Set problem: Extract the lines up to and including the one that contains "b.build('right_cuff', RIB, cg, smooth=80)", starting with the first line of the entries below, and omit the pictures.

::::::

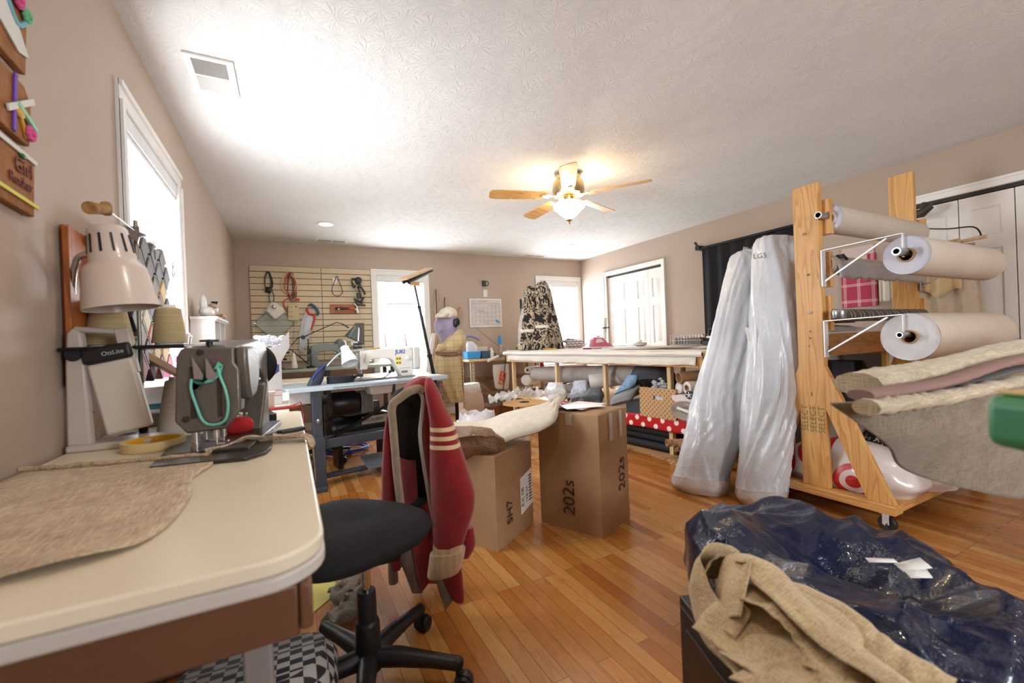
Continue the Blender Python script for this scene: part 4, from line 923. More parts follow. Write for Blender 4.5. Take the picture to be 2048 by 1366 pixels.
b = B(); loft(b, pxrows([(1108, 778, 790, .03), (1130, 777, 792, .035), (1162, 778, 796, .035), (1168, 782, 792, .02)], P1, NB, .03), n=20, nr=10, nrm=NB); b.build('left_cuff', m('cuff_shade', '#a89a86', .9), cg, smooth=80)
b = B(); loft(b, pxrows([(757, 848, 858, .03, -.02), (775, 852, 872, .07), (810, 858, 886, .09), (850, 862, 906, .10), (900, 862, 922, .11), (950, 863, 938, .11), (985, 864, 949, .11), (1020, 865, 947, .10), (1060, 867, 936, .09), (1090, 868, 926, .075)], PS, NB, .05), n=36, nr=60, wr=.07, ws=7, nrm=NB); b.build('right_sleeve', STRK, cg, smooth=80)
b = B(); loft(b, pxrows([(1055, 920, 946, .04), (1090, 914, 950, .05), (1115, 912, 938, .03)], PB-NB*.0, NB, .03), n=20, nr=10, nrm=NB, wr=.05); b.build('right_hem', KNIT, cg, smooth=80)
b = B(); loft(b, pxrows([(1082, 868, 926, .07), (1100, 867, 925, .075), (1112, 866, 925, .075)], PS, NB, .05), n=30, nr=10, nrm=NB, e=.7); loft(b, pxrows([(1104, 862, 929, .088, 0, 1098), (1125, 860, 926, .094, 0, 1119), (1145, 857, 921, .092, 0, 1138), (1152, 860, 917, .085, 0, 1142)], PS, NB, .05), n=40, nr=12, nrm=NB, e=.7, wr=.02)
b.build('right_cuff', RIB, cg, smooth=80)

# ------------------------------------------------------------------ floor clutter near the chair
CHK = mat_pattern('check_fabric', lambda n, v: (lambda k: (setattr(k.inputs['Color1'], 'default_value', c('#16161a')), setattr(k.inputs['Color2'], 'default_value', c('#a39e9c')), setattr(k.inputs['Scale'], 'default_value', 34), n.links.new(v, k.inputs['Vector']), k.outputs[0])[-1])(N(n, 'ShaderNodeTexChecker')), .7)
b = B(); loft(b, [((-.30, 1.30, .01), (.07, 1.28, .01), .28), ((-.32, 1.30, .10), (.09, 1.28, .10), .32), ((-.31, 1.31, .20), (.09, 1.29, .20), .31), ((-.28, 1.32, .25), (.06, 1.30, .25), .26)], n=40, nr=20, wr=.05, e=.6)
solo(b, 'check_bag', CHK, 'black and white checked soft bag on the floor under the sewing table', 'bag', smooth=80)
solo(B().prism([(.05, 1.92), (.16, 2.03), (.13, 2.22), (.0, 2.12)], .002, (0, 0, .001)), 'yellow_paper', m('pale_yellow', '#cfc86e', .7), 'pale yellow paper sheet on the floor beside the chair', 'paper')
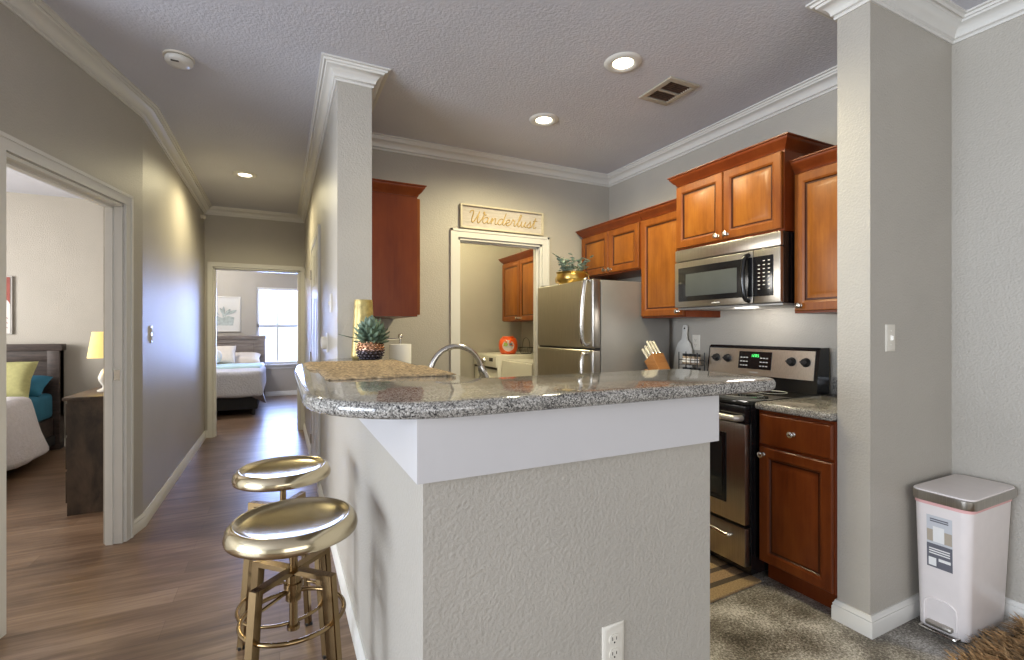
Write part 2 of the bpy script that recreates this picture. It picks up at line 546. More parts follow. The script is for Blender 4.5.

::::::

Result of this task:
Continue the Blender Python script for this scene: part 4, from line 923. More parts follow. Write for Blender 4.5. Take the picture to be 2048 by 1366 pixels.
b = B(); loft(b, pxrows([(1108, 778, 790, .03), (1130, 777, 792, .035), (1162, 778, 796, .035), (1168, 782, 792, .02)], P1, NB, .03), n=20, nr=10, nrm=NB); b.build('left_cuff', m('cuff_shade', '#a89a86', .9), cg, smooth=80)
b = B(); loft(b, pxrows([(757, 848, 858, .03, -.02), (775, 852, 872, .07), (810, 858, 886, .09), (850, 862, 906, .10), (900, 862, 922, .11), (950, 863, 938, .11), (985, 864, 949, .11), (1020, 865, 947, .10), (1060, 867, 936, .09), (1090, 868, 926, .075)], PS, NB, .05), n=36, nr=60, wr=.07, ws=7, nrm=NB); b.build('right_sleeve', STRK, cg, smooth=80)
b = B(); loft(b, pxrows([(1055, 920, 946, .04), (1090, 914, 950, .05), (1115, 912, 938, .03)], PB-NB*.0, NB, .03), n=20, nr=10, nrm=NB, wr=.05); b.build('right_hem', KNIT, cg, smooth=80)
b = B(); loft(b, pxrows([(1082, 868, 926, .07), (1100, 867, 925, .075), (1112, 866, 925, .075)], PS, NB, .05), n=30, nr=10, nrm=NB, e=.7); loft(b, pxrows([(1104, 862, 929, .088, 0, 1098), (1125, 860, 926, .094, 0, 1119), (1145, 857, 921, .092, 0, 1138), (1152, 860, 917, .085, 0, 1142)], PS, NB, .05), n=40, nr=12, nrm=NB, e=.7, wr=.02)
b.build('right_cuff', RIB, cg, smooth=80)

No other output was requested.